◆ **INSTRUCTIONS TO FOLLOW**: Please give back word for word the lines below, from the first one through the one with "b.build('clinging_crumbs', M['leather2'], blk, kind='stuff')".

◆ **DATASET CONTENT**:
◇ ◇ ◇

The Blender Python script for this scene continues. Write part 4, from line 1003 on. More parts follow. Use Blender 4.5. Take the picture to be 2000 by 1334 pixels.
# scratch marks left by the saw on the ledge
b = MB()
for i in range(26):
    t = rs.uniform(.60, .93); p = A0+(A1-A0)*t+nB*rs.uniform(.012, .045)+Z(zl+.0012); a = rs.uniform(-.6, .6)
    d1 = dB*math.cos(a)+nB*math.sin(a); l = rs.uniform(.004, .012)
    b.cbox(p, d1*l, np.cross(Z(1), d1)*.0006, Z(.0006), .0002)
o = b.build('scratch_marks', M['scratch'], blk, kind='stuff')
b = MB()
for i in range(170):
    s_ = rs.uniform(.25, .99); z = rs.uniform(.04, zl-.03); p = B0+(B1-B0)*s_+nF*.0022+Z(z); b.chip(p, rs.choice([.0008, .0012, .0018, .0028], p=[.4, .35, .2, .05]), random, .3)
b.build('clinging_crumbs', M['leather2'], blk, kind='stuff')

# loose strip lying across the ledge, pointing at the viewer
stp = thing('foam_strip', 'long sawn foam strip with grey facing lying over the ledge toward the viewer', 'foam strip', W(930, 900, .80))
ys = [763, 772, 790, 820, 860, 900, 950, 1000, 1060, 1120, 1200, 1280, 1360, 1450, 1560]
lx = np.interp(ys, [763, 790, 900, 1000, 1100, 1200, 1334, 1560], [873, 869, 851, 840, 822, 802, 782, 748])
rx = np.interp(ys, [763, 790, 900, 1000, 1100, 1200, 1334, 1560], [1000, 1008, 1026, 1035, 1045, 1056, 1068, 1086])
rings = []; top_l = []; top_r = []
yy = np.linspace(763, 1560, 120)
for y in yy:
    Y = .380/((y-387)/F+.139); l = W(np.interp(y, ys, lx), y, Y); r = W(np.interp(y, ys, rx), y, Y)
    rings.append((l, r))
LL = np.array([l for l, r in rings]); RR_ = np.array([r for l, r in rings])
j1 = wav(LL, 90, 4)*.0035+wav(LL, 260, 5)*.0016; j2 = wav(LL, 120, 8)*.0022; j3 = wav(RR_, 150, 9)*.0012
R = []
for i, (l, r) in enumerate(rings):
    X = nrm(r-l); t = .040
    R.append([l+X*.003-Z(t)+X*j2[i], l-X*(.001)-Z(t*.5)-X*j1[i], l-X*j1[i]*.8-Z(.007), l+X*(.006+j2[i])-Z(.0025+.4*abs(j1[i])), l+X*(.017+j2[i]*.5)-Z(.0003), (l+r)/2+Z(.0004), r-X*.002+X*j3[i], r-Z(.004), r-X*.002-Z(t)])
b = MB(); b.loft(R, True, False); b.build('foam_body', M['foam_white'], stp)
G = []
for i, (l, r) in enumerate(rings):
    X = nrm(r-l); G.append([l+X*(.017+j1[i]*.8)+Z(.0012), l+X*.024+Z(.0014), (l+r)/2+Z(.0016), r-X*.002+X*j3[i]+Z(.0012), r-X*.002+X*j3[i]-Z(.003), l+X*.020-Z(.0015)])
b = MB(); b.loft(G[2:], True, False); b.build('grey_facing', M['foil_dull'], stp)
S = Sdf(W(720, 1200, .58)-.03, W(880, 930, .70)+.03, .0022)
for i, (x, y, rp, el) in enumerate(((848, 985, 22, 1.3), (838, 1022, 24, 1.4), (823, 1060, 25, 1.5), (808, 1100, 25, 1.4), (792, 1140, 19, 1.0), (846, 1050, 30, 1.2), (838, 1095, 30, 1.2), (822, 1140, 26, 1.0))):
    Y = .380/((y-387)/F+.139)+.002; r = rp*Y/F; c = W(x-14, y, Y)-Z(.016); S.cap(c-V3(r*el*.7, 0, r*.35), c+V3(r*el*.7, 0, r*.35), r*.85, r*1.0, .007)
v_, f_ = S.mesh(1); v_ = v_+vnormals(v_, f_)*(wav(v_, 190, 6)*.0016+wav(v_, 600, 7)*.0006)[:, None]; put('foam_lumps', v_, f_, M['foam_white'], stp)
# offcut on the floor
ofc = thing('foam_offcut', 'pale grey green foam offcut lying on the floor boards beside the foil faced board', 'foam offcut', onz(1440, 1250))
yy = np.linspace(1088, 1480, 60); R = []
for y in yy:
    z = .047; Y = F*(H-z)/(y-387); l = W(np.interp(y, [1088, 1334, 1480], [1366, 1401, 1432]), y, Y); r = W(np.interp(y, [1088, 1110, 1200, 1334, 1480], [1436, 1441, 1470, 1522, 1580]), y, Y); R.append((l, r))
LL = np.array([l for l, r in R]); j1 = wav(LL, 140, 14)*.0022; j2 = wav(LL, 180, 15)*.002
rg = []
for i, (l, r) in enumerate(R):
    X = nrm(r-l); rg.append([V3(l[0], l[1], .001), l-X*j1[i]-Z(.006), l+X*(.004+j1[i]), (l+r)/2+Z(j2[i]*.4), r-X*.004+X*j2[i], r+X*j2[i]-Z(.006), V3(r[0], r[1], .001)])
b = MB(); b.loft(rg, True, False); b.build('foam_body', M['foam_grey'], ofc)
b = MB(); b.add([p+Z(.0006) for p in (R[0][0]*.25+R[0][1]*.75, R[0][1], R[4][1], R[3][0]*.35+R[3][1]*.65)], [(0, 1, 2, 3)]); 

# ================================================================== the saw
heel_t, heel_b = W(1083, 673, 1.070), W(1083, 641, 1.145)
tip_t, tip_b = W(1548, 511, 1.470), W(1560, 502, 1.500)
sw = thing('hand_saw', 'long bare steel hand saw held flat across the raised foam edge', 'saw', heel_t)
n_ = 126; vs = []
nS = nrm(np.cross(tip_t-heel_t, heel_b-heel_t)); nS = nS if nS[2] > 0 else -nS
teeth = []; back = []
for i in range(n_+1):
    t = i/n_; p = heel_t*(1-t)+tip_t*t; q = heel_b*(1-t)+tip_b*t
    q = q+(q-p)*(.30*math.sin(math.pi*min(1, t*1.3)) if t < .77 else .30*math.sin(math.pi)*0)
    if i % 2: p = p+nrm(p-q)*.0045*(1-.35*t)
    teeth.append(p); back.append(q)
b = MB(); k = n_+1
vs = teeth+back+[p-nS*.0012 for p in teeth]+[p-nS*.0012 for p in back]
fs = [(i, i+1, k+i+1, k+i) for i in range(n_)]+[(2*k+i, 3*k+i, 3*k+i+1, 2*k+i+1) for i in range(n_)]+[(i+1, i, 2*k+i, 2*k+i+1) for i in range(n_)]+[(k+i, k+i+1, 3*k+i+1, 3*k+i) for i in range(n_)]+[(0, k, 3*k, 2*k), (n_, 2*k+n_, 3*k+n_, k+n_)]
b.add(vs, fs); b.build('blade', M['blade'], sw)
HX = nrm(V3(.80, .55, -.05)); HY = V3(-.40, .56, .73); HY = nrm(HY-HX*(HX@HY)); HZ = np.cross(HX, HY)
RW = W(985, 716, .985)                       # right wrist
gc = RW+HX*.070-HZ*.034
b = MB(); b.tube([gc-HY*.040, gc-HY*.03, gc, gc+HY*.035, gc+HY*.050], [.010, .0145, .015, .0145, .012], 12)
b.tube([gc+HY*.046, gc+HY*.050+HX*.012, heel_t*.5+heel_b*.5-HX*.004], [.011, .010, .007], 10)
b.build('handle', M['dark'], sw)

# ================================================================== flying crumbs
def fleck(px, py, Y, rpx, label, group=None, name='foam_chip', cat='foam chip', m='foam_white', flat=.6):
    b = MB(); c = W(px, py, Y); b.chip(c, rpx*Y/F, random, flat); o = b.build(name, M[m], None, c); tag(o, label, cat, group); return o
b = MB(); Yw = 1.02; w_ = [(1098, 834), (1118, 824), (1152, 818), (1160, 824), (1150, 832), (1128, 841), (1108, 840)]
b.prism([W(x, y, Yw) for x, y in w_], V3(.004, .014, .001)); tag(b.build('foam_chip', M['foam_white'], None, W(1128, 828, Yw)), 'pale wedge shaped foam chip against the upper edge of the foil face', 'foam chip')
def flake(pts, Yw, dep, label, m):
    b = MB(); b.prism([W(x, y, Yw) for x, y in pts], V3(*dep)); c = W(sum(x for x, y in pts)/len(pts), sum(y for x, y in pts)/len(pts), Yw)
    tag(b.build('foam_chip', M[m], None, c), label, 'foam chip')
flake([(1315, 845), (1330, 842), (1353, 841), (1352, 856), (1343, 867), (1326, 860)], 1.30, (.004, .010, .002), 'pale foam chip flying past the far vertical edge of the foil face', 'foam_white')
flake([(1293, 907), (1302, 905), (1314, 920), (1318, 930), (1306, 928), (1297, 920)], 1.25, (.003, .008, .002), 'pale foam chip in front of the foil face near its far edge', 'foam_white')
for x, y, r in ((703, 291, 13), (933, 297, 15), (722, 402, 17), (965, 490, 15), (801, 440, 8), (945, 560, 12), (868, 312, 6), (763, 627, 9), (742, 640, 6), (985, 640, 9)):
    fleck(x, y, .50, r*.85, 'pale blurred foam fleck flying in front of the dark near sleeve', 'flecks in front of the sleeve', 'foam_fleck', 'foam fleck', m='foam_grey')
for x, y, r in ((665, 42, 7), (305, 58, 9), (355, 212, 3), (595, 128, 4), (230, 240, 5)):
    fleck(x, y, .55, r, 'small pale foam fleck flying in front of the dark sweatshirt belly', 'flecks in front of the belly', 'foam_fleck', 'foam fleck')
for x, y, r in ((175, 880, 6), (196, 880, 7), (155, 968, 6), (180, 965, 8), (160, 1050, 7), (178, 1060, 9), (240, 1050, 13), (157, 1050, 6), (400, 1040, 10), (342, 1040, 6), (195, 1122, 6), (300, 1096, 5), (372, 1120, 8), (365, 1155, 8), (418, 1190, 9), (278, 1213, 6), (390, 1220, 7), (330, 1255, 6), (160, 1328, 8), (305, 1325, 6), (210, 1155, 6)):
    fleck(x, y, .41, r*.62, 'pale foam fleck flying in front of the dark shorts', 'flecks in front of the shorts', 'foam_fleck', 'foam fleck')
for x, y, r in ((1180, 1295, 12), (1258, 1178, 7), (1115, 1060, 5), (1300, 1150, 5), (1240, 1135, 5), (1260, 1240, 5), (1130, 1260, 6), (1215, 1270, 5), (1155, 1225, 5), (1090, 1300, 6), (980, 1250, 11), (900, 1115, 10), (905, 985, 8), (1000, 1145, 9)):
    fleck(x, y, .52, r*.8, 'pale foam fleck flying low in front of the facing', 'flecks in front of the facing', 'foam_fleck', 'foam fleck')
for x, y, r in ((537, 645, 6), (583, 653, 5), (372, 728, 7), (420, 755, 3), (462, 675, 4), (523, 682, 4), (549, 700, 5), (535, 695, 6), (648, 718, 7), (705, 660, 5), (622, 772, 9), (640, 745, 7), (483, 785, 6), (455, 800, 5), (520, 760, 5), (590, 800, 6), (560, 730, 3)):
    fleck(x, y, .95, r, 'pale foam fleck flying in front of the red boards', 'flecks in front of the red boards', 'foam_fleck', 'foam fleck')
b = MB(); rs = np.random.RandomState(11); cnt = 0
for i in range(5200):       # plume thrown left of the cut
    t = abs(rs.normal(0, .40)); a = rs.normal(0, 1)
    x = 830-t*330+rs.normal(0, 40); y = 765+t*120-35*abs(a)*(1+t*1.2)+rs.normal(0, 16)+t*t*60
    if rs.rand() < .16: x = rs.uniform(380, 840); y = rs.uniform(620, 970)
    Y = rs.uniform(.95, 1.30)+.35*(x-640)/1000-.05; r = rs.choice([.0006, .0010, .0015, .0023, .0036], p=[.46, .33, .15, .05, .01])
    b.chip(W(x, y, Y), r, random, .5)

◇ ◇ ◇

◆ **ANSWER TO THIS EXERCISE**:
The Blender Python script for this scene continues. Write part 4, from line 1003 on. More parts follow. Use Blender 4.5. Take the picture to be 2000 by 1334 pixels.
# scratch marks left by the saw on the ledge
b = MB()
for i in range(26):
    t = rs.uniform(.60, .93); p = A0+(A1-A0)*t+nB*rs.uniform(.012, .045)+Z(zl+.0012); a = rs.uniform(-.6, .6)
    d1 = dB*math.cos(a)+nB*math.sin(a); l = rs.uniform(.004, .012)
    b.cbox(p, d1*l, np.cross(Z(1), d1)*.0006, Z(.0006), .0002)
o = b.build('scratch_marks', M['scratch'], blk, kind='stuff')
b = MB()
for i in range(170):
    s_ = rs.uniform(.25, .99); z = rs.uniform(.04, zl-.03); p = B0+(B1-B0)*s_+nF*.0022+Z(z); b.chip(p, rs.choice([.0008, .0012, .0018, .0028], p=[.4, .35, .2, .05]), random, .3)
b.build('clinging_crumbs', M['leather2'], blk, kind='stuff')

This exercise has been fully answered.